Setting a Custom Task or Process to run on an Epicor Schedule

Once you start automating, sooner or later you want something to happen at a particular time, not just because something else happened.

If you’re using Epicor, you have the System Agent to do that for built-in process and tasks, and you can set reports to happen at certain times.

What if it’s something completely custom?

Or maybe it should happen when triggered, but after a delay?

Ah …

There has been a module specially for that, but you don’t need it.

(You can also use Service Connect, if you have that, but if you do, you probably know that).

Epicor is very good about allowing even the deeper guts of the system to be used in BPMs, so that means you can automate the scheduling too.
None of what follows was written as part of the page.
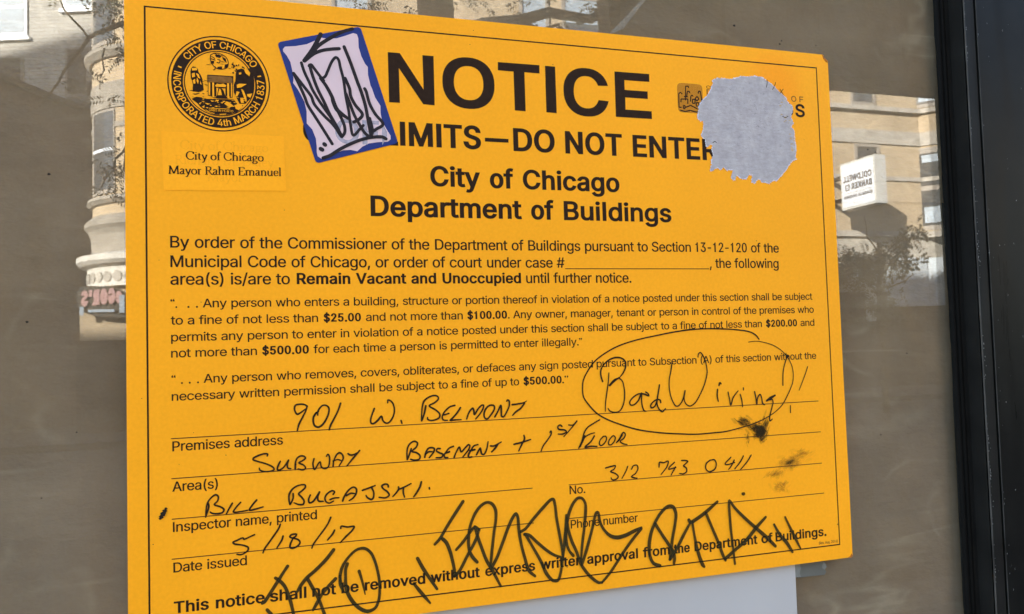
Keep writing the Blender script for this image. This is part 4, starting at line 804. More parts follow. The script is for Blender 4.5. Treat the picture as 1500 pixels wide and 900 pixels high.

When something needs to happen, but not quite yet, you can create or alter a schedule instead of doing the task directly. A second BPM set can then fire when the schedule changes to do the actual work.
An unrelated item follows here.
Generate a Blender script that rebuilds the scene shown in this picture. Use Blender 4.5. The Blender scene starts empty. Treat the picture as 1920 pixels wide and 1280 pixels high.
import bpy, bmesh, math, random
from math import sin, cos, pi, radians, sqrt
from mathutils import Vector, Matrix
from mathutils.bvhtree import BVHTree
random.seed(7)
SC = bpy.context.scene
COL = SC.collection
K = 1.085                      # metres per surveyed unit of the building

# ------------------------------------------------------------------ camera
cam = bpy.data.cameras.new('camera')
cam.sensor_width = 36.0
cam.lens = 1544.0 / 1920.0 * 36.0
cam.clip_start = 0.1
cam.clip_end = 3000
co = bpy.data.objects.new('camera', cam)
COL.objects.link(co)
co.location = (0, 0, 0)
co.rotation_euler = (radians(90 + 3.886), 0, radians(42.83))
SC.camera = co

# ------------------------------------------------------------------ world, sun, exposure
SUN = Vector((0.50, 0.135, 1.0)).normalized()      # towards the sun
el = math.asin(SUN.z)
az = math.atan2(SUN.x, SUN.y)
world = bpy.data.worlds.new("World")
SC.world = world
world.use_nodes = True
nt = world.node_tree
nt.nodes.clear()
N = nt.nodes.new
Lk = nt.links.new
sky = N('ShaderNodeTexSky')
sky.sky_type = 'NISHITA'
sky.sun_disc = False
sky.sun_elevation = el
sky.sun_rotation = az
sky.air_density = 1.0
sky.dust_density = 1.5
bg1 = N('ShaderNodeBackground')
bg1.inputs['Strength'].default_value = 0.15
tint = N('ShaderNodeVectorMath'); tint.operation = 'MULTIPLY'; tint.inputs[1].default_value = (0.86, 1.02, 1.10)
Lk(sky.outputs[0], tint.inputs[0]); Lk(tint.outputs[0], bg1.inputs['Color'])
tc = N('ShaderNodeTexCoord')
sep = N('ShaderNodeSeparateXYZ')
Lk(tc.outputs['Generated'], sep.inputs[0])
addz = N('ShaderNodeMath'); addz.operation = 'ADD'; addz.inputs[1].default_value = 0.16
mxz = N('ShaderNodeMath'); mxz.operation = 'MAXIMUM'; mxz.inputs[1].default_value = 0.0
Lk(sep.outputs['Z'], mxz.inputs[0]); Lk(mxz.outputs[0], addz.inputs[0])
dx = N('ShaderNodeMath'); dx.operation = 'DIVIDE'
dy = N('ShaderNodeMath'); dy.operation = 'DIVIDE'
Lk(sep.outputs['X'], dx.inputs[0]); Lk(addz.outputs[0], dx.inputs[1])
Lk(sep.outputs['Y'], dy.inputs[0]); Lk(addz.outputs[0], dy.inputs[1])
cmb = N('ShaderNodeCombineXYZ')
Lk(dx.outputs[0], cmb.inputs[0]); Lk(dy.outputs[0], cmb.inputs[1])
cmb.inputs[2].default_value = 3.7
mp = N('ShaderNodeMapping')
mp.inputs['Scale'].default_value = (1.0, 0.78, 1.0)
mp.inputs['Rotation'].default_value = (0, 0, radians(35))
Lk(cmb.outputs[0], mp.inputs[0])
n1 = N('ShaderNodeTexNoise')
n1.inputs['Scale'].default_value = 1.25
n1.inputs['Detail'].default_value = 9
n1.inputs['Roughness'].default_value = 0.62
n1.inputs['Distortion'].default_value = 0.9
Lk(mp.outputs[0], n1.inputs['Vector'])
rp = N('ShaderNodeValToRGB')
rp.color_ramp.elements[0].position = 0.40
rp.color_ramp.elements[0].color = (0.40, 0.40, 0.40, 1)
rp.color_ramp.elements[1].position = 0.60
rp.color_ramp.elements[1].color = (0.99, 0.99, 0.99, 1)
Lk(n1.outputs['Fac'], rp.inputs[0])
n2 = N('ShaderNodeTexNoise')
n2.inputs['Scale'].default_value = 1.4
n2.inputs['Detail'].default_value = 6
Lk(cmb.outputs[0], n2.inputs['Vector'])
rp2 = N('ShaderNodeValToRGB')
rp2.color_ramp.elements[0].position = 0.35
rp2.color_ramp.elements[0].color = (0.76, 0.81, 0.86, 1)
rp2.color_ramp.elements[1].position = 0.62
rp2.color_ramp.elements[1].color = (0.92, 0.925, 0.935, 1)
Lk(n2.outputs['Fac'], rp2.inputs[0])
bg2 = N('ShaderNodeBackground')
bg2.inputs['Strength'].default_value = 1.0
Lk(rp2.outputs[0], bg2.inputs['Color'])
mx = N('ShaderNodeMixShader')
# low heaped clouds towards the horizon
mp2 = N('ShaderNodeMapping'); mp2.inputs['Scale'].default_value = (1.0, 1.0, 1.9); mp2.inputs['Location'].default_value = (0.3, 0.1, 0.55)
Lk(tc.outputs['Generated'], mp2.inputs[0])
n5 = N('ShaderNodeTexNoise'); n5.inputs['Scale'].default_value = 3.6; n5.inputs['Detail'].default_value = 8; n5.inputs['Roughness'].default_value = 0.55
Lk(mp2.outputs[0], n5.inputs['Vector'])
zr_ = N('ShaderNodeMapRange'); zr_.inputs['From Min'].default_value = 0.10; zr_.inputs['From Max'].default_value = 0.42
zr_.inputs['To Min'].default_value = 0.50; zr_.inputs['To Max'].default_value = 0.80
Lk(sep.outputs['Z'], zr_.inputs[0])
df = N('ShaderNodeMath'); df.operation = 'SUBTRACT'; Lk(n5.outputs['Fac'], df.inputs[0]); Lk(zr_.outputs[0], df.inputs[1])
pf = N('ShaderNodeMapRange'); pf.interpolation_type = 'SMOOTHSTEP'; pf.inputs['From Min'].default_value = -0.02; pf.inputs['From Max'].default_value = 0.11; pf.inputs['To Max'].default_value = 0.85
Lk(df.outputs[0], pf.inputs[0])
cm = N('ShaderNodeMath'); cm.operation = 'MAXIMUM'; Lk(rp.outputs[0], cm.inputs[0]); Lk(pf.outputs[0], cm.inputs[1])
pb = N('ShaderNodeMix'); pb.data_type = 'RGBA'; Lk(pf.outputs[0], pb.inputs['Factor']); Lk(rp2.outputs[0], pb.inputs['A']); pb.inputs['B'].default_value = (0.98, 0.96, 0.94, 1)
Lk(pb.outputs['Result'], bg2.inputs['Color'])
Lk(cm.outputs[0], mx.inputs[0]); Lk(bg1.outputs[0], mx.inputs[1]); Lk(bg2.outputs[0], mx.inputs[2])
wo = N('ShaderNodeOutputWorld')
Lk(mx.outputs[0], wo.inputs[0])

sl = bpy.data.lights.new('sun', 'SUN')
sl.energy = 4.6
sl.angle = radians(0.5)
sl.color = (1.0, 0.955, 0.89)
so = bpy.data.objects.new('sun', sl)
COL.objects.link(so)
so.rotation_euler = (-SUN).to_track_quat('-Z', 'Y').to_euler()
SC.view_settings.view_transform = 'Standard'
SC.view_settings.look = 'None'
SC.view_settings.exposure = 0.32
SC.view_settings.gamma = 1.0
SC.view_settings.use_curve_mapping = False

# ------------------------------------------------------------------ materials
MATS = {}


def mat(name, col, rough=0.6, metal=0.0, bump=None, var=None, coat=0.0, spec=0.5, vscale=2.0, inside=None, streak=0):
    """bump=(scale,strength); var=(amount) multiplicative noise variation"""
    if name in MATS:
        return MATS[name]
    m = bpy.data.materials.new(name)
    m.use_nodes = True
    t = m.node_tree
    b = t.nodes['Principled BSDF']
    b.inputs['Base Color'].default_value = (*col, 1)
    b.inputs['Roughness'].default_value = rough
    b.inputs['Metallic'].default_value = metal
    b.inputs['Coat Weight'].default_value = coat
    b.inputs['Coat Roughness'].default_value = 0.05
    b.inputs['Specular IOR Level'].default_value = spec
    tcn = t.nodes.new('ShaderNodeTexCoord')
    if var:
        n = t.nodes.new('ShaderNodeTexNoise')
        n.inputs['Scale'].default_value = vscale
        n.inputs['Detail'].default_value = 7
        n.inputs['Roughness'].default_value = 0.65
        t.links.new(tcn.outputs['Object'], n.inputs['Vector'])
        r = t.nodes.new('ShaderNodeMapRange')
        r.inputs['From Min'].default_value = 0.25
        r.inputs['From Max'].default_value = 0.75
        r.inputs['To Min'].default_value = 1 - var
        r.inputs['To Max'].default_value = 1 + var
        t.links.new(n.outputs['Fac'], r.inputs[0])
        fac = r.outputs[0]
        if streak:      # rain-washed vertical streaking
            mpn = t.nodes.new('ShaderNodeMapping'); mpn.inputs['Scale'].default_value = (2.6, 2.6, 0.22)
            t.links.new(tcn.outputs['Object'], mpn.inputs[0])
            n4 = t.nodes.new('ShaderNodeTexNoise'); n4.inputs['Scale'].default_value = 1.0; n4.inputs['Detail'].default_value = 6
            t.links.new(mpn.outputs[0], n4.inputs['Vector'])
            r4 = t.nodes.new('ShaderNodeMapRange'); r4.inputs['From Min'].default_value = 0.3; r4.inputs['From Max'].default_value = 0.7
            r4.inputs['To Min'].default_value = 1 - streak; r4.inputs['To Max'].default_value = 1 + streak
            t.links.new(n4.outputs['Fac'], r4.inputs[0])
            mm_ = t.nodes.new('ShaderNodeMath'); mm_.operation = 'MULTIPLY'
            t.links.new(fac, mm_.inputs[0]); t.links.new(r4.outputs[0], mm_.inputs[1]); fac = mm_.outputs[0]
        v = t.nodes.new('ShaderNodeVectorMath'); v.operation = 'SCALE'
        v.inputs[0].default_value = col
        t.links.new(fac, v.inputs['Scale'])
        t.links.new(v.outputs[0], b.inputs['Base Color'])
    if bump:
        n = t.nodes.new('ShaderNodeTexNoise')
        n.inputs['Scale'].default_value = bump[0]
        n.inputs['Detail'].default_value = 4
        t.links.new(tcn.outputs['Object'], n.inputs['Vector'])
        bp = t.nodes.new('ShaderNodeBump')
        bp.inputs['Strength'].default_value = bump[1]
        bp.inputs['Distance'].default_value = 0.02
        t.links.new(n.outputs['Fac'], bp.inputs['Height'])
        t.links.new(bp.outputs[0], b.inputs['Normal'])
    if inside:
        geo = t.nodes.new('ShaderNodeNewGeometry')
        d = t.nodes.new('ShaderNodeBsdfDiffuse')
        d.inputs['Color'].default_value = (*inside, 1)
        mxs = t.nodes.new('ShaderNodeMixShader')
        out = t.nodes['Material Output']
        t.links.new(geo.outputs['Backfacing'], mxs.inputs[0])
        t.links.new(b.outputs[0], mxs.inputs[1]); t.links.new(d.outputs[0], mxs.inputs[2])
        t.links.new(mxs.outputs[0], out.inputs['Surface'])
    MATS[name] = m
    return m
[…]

Obviously these schedule-related BPMs need constructing with great care, because they will fire for every schedule change of every kind. They need conditions which exit as soon as possible when they are not required.

There are a few ways this can be useful.

We use this for some tricky integration components, for example, where data needs to be synced to an external system. In some cases we need to be sure that Epicor has finished complex updates before the sync happens, so it’s wise to delay, or the sync process would interrupt further triggers that need to complete so the user can finish their task. In others, a constant mass of data would swamp the integration system, so updates are added to a queue until the last is complete and then all sent at once.

That last case is particularly interesting, because it provides a neat way to handle things that happen in batches (invoice posting, for example). Each event moves the schedule on a little further, so the final scheduled task automatically happens only when there’s a break for it.

Warning

As I’ve already hinted above, DO NOT APPLY THIS TECHNIQUE RASHLY.

If you don’t know what you’re doing, particularly with data directives, leave this method well alone, because you could gum up your Epicor system and slow it to a crawl. But it’s very powerful and solves otherwise insoluble problems, done with care and precision.